EXERCISE REQUIREMENTS:
Set down, please, exactly the lines below that run from the line with "The Blender Python" to the line with "obj('joint_line', bm, M_GRIME, stairs)['kind']", both lines included.

EXTRACTED MATERIAL:
----------------------------------------
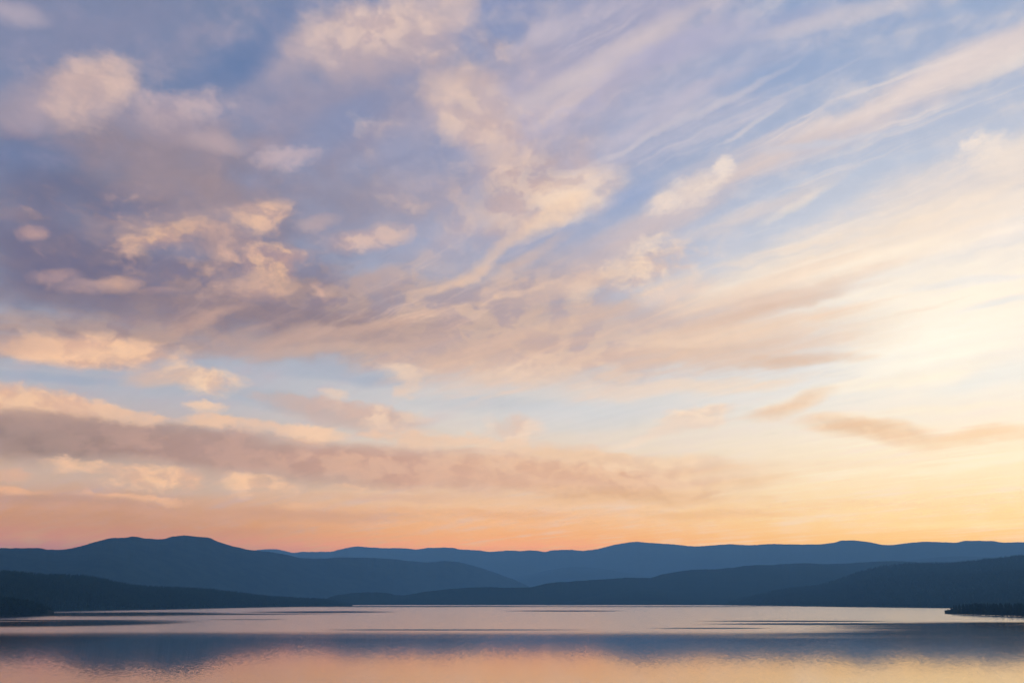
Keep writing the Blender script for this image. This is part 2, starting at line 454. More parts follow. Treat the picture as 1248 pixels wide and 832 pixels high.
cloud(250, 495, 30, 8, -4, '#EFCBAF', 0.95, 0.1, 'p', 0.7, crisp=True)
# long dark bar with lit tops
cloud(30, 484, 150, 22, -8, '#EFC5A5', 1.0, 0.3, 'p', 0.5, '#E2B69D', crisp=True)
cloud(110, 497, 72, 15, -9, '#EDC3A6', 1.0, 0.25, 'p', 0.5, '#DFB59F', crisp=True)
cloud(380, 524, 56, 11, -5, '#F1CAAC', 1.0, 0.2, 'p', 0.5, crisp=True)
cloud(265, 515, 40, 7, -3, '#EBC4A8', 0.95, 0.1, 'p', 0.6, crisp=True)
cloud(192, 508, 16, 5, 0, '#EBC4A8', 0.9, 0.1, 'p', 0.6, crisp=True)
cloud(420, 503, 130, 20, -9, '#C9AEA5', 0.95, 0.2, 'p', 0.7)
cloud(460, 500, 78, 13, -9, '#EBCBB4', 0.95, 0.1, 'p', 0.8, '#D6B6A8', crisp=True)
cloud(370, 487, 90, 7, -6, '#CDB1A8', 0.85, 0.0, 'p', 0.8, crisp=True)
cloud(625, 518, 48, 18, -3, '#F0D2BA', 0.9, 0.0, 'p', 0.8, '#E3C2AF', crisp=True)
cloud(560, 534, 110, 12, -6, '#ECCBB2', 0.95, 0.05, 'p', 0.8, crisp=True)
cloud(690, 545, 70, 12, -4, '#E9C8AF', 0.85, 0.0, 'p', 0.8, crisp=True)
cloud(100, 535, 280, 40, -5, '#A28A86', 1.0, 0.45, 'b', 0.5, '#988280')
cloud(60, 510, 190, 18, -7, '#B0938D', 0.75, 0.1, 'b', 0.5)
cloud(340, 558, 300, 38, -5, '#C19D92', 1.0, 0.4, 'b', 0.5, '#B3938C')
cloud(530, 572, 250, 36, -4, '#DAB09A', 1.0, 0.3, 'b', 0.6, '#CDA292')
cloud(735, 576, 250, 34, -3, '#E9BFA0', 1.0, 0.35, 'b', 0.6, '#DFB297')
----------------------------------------
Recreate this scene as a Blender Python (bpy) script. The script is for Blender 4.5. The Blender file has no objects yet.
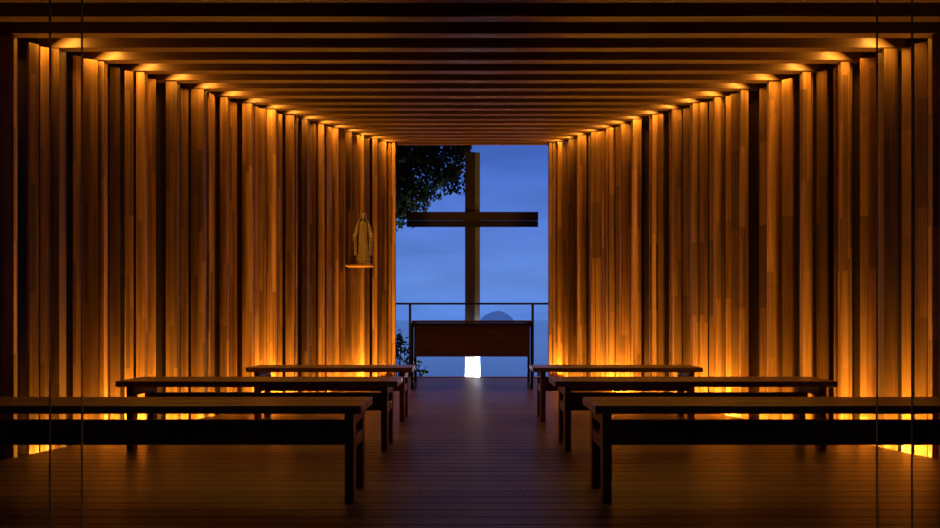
----------------------------------------
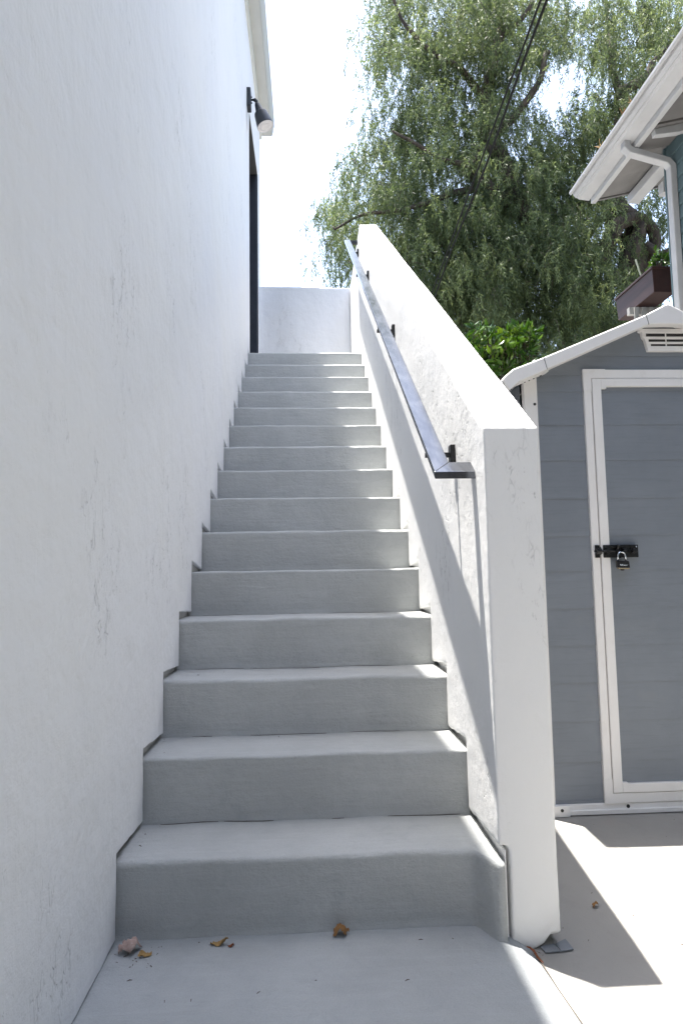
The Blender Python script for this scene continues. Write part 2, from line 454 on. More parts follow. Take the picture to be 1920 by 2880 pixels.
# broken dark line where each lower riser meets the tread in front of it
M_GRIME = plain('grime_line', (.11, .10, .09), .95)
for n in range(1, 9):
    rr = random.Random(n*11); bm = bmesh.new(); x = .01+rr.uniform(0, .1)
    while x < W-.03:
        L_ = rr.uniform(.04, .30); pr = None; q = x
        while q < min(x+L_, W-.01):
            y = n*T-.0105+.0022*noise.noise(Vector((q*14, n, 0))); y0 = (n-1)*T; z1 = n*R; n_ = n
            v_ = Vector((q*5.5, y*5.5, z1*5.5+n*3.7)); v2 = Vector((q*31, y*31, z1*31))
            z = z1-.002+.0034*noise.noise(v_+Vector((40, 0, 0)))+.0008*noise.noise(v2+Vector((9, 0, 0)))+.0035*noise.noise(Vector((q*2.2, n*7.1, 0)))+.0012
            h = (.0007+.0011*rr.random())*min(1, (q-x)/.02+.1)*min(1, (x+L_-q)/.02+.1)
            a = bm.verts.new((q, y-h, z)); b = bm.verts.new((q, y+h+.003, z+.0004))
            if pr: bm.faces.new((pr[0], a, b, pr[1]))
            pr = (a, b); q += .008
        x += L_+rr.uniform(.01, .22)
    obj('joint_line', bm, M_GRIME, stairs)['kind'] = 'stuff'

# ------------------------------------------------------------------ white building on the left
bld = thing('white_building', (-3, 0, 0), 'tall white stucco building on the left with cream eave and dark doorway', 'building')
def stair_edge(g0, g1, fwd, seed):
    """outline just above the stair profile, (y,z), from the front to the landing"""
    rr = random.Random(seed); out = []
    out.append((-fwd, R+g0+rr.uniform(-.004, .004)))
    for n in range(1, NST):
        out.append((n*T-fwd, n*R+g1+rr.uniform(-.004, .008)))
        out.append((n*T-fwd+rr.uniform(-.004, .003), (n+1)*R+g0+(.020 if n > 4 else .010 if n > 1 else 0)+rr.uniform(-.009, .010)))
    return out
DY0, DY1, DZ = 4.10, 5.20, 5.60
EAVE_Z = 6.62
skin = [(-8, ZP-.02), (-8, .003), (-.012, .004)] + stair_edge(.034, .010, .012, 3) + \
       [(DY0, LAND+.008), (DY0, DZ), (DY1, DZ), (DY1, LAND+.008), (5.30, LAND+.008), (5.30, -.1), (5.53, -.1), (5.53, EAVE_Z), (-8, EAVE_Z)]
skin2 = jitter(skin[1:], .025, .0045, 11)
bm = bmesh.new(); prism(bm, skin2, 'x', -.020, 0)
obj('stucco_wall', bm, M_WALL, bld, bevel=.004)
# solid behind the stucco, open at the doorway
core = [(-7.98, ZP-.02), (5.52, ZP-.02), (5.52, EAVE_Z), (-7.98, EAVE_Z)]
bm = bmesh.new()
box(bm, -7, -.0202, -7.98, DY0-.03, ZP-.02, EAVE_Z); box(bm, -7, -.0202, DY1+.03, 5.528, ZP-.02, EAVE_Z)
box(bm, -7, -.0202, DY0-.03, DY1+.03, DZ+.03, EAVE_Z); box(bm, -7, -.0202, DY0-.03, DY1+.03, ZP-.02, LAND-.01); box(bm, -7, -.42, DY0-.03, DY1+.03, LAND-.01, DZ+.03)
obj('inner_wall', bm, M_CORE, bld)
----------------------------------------
ANSWER FOR THE TASK:
The Blender Python script for this scene continues. Write part 2, from line 454 on. More parts follow. Take the picture to be 1920 by 2880 pixels.
# broken dark line where each lower riser meets the tread in front of it
M_GRIME = plain('grime_line', (.11, .10, .09), .95)
for n in range(1, 9):
    rr = random.Random(n*11); bm = bmesh.new(); x = .01+rr.uniform(0, .1)
    while x < W-.03:
        L_ = rr.uniform(.04, .30); pr = None; q = x
        while q < min(x+L_, W-.01):
            y = n*T-.0105+.0022*noise.noise(Vector((q*14, n, 0))); y0 = (n-1)*T; z1 = n*R; n_ = n
            v_ = Vector((q*5.5, y*5.5, z1*5.5+n*3.7)); v2 = Vector((q*31, y*31, z1*31))
            z = z1-.002+.0034*noise.noise(v_+Vector((40, 0, 0)))+.0008*noise.noise(v2+Vector((9, 0, 0)))+.0035*noise.noise(Vector((q*2.2, n*7.1, 0)))+.0012
            h = (.0007+.0011*rr.random())*min(1, (q-x)/.02+.1)*min(1, (x+L_-q)/.02+.1)
            a = bm.verts.new((q, y-h, z)); b = bm.verts.new((q, y+h+.003, z+.0004))
            if pr: bm.faces.new((pr[0], a, b, pr[1]))
            pr = (a, b); q += .008
        x += L_+rr.uniform(.01, .22)
    obj('joint_line', bm, M_GRIME, stairs)['kind'] = 'stuff'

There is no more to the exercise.